Given request:
Repeat exactly, please, the lines that begin at the start of the listing and end at the line holding "sc.build('paint_scratches', MT['steel'], ht)".

(Saved data entries)
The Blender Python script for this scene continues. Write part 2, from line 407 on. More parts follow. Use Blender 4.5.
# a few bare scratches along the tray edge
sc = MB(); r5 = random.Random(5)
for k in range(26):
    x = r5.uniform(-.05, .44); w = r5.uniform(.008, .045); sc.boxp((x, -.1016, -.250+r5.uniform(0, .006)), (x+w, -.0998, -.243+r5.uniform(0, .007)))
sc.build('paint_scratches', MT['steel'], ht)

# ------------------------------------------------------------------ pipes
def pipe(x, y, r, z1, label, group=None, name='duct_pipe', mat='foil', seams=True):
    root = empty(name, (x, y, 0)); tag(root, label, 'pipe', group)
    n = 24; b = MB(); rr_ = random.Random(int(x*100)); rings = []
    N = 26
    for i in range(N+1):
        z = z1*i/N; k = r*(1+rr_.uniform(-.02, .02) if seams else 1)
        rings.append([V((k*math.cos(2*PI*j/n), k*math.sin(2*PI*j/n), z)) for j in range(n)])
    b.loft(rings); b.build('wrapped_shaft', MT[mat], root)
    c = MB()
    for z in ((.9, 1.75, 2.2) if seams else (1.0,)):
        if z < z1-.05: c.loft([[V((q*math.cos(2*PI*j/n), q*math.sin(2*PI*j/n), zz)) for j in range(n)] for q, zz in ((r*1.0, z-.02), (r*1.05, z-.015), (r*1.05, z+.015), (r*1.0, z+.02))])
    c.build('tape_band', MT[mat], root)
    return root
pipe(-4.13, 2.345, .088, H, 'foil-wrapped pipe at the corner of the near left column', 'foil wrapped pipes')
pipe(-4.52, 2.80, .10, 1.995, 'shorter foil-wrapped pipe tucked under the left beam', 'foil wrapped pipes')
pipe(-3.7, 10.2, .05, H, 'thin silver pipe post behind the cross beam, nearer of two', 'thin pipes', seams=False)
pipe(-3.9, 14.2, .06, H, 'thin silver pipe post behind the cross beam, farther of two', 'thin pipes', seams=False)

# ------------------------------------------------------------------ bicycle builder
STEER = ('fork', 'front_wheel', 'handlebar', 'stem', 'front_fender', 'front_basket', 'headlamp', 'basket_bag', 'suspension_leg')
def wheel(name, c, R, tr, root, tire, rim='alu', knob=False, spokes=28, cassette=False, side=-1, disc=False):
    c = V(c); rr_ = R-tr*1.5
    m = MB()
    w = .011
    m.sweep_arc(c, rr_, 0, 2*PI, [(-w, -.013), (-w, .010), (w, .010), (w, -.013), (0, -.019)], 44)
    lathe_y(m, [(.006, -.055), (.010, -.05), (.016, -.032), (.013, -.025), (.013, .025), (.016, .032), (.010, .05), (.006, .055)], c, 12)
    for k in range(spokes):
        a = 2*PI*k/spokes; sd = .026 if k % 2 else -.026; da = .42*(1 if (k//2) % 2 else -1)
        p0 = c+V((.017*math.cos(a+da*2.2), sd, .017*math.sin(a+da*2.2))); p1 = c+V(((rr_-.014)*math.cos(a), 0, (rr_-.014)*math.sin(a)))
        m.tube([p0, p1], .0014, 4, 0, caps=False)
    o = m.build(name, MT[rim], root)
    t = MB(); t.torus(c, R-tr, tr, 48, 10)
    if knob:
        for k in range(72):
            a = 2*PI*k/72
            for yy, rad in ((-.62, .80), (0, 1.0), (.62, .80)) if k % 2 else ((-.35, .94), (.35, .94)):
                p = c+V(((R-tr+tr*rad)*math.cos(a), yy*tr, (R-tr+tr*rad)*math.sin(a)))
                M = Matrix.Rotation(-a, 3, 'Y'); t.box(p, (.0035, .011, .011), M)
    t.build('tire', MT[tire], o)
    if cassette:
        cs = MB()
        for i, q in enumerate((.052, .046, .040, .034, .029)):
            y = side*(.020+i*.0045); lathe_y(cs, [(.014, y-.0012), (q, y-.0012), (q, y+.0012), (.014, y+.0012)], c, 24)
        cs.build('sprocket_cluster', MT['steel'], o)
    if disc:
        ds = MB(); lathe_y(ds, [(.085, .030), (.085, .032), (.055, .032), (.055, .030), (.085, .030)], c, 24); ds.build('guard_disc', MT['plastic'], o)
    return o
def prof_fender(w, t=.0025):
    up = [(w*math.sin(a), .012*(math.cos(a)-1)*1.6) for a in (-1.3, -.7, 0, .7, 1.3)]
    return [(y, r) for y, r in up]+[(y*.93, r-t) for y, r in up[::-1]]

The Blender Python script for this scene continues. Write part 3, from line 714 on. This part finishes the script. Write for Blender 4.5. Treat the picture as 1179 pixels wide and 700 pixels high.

Output for this exercise:
The Blender Python script for this scene continues. Write part 2, from line 407 on. More parts follow. Use Blender 4.5.
# a few bare scratches along the tray edge
sc = MB(); r5 = random.Random(5)
for k in range(26):
    x = r5.uniform(-.05, .44); w = r5.uniform(.008, .045); sc.boxp((x, -.1016, -.250+r5.uniform(0, .006)), (x+w, -.0998, -.243+r5.uniform(0, .007)))
sc.build('paint_scratches', MT['steel'], ht)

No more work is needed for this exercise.